RECORDED DATA =>
....

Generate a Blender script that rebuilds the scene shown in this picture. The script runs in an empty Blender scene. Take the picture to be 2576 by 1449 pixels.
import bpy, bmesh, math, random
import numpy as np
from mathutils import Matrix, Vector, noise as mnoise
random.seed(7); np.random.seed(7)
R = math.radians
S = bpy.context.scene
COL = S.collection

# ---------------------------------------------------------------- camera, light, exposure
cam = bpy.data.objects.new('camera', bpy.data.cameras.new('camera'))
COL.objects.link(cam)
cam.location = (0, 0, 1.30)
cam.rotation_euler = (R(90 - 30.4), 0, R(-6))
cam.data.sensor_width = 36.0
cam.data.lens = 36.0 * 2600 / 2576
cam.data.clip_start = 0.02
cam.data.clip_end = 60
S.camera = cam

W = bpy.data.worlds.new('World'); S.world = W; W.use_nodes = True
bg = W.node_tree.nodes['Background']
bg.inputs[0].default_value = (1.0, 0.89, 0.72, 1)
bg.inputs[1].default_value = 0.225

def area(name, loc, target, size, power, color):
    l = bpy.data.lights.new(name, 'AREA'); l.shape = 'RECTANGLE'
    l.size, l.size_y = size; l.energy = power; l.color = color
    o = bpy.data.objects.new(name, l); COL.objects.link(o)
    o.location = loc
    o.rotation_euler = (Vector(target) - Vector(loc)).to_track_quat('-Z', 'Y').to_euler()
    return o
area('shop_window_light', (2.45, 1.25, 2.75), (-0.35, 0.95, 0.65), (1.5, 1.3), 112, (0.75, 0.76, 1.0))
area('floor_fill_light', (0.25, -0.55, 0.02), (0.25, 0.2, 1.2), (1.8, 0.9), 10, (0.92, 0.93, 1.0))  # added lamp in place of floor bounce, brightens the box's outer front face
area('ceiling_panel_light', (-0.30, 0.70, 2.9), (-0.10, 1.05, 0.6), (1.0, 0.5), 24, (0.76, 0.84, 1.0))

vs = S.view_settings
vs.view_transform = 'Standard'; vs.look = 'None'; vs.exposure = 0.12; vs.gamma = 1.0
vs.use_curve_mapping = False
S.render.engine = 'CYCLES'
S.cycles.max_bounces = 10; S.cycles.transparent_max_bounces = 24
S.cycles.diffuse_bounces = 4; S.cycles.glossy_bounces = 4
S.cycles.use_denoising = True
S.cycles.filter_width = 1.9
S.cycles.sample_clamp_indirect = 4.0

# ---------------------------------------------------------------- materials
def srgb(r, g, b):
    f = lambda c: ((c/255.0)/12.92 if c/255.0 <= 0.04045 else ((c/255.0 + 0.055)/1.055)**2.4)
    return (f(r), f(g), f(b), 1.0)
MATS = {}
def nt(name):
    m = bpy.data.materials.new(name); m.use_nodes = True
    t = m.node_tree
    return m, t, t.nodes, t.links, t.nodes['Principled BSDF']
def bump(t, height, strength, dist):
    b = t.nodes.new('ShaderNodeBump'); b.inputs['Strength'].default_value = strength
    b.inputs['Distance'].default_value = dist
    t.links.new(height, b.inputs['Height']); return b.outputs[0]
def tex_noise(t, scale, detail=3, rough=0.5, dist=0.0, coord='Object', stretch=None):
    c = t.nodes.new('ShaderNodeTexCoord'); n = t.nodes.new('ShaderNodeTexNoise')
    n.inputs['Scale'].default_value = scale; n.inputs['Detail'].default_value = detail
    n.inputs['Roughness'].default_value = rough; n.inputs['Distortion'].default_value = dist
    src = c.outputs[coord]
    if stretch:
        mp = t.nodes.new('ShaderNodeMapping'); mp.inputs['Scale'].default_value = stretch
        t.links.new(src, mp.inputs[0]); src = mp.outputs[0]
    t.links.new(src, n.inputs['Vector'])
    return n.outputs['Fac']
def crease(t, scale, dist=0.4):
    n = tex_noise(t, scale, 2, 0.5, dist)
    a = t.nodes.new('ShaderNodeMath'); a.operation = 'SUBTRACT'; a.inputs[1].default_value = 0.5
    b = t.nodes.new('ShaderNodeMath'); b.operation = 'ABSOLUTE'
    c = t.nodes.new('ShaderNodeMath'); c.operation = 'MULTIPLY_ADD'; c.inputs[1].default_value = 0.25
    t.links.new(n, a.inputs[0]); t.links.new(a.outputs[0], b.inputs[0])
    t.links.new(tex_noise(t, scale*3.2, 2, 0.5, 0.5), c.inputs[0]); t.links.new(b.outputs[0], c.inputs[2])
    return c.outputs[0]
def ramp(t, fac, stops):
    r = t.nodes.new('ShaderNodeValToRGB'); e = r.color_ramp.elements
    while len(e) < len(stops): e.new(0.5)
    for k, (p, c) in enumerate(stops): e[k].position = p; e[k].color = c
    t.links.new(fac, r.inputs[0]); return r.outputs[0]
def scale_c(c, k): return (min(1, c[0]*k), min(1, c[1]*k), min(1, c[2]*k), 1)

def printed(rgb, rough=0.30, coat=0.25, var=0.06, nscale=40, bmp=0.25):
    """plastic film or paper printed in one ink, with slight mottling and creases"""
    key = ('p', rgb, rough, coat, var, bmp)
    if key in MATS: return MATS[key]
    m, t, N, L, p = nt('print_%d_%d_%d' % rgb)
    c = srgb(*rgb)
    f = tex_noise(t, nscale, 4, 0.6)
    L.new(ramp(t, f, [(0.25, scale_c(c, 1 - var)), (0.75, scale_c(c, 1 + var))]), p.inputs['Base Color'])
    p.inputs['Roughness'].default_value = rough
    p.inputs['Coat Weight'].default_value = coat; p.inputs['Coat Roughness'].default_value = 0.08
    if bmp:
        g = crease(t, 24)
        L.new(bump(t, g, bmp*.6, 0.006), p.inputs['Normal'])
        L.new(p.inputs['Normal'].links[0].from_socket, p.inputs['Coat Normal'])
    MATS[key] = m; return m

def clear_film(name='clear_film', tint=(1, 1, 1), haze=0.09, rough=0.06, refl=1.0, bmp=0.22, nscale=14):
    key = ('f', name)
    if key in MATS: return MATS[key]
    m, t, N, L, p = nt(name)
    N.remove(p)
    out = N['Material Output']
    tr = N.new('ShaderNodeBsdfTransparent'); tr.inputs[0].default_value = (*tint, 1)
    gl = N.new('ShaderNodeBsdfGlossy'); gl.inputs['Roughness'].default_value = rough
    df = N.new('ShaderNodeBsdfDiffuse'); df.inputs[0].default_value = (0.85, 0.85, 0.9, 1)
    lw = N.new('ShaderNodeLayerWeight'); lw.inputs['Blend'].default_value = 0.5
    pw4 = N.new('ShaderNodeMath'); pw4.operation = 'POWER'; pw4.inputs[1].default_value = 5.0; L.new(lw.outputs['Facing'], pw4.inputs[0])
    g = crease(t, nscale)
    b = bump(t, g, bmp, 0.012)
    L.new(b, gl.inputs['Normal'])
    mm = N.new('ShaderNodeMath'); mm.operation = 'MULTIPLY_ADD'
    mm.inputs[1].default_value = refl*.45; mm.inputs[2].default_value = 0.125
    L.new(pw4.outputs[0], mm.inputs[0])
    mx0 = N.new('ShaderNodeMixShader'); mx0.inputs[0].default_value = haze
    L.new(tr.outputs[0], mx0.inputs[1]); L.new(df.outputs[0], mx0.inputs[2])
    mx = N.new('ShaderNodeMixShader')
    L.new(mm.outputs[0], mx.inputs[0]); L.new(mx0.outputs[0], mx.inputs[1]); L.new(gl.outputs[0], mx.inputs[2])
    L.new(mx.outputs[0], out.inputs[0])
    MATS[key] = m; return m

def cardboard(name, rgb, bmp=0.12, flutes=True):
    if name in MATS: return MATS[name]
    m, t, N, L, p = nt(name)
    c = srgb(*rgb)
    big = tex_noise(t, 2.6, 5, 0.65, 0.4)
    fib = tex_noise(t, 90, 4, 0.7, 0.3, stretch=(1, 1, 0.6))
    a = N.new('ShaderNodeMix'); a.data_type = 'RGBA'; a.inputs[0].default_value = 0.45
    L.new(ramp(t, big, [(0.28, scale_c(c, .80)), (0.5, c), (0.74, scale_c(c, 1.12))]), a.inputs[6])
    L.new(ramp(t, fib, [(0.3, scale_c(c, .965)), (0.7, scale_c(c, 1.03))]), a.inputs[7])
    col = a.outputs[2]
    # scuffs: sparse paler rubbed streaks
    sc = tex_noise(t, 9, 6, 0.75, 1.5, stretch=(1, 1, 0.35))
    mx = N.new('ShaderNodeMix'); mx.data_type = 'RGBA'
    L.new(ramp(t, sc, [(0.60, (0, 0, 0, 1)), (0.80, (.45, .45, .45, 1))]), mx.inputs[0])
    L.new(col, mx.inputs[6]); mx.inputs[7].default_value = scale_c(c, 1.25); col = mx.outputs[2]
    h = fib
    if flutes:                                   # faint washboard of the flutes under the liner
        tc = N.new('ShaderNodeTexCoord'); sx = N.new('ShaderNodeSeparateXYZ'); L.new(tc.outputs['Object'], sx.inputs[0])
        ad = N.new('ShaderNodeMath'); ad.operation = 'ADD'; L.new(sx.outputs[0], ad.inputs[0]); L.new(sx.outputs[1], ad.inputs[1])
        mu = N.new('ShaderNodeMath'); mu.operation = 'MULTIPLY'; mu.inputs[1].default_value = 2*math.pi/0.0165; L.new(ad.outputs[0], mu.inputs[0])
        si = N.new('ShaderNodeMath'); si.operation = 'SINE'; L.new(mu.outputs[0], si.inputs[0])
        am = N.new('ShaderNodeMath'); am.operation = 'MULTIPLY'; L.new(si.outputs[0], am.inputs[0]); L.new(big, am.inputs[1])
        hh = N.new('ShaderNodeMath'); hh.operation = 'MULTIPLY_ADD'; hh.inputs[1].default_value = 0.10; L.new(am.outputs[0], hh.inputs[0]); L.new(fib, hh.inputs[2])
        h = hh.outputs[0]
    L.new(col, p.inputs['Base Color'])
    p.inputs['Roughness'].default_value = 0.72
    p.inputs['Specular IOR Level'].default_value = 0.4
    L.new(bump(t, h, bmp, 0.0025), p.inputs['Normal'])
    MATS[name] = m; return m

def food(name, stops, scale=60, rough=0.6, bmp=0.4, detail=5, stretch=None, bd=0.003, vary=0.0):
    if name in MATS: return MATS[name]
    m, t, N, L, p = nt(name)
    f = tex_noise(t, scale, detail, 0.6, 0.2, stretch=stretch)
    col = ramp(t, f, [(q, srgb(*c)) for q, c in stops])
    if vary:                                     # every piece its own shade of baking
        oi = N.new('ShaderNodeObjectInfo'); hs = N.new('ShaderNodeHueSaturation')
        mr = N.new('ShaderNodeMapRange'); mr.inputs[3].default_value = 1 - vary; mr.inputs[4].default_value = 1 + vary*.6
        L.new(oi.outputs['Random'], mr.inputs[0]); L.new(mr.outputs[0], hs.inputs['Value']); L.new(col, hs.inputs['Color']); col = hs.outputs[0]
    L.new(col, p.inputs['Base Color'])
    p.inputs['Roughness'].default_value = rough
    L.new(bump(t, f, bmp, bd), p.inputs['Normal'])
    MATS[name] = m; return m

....

Starting at the top of the data above, repeat every line exactly until the line containing "bg.inputs[1].default_value = 0.225" has been given, then stop.

FINAL RESULT =>
Generate a Blender script that rebuilds the scene shown in this picture. The script runs in an empty Blender scene. Take the picture to be 2576 by 1449 pixels.
import bpy, bmesh, math, random
import numpy as np
from mathutils import Matrix, Vector, noise as mnoise
random.seed(7); np.random.seed(7)
R = math.radians
S = bpy.context.scene
COL = S.collection

# ---------------------------------------------------------------- camera, light, exposure
cam = bpy.data.objects.new('camera', bpy.data.cameras.new('camera'))
COL.objects.link(cam)
cam.location = (0, 0, 1.30)
cam.rotation_euler = (R(90 - 30.4), 0, R(-6))
cam.data.sensor_width = 36.0
cam.data.lens = 36.0 * 2600 / 2576
cam.data.clip_start = 0.02
cam.data.clip_end = 60
S.camera = cam

W = bpy.data.worlds.new('World'); S.world = W; W.use_nodes = True
bg = W.node_tree.nodes['Background']
bg.inputs[0].default_value = (1.0, 0.89, 0.72, 1)
bg.inputs[1].default_value = 0.225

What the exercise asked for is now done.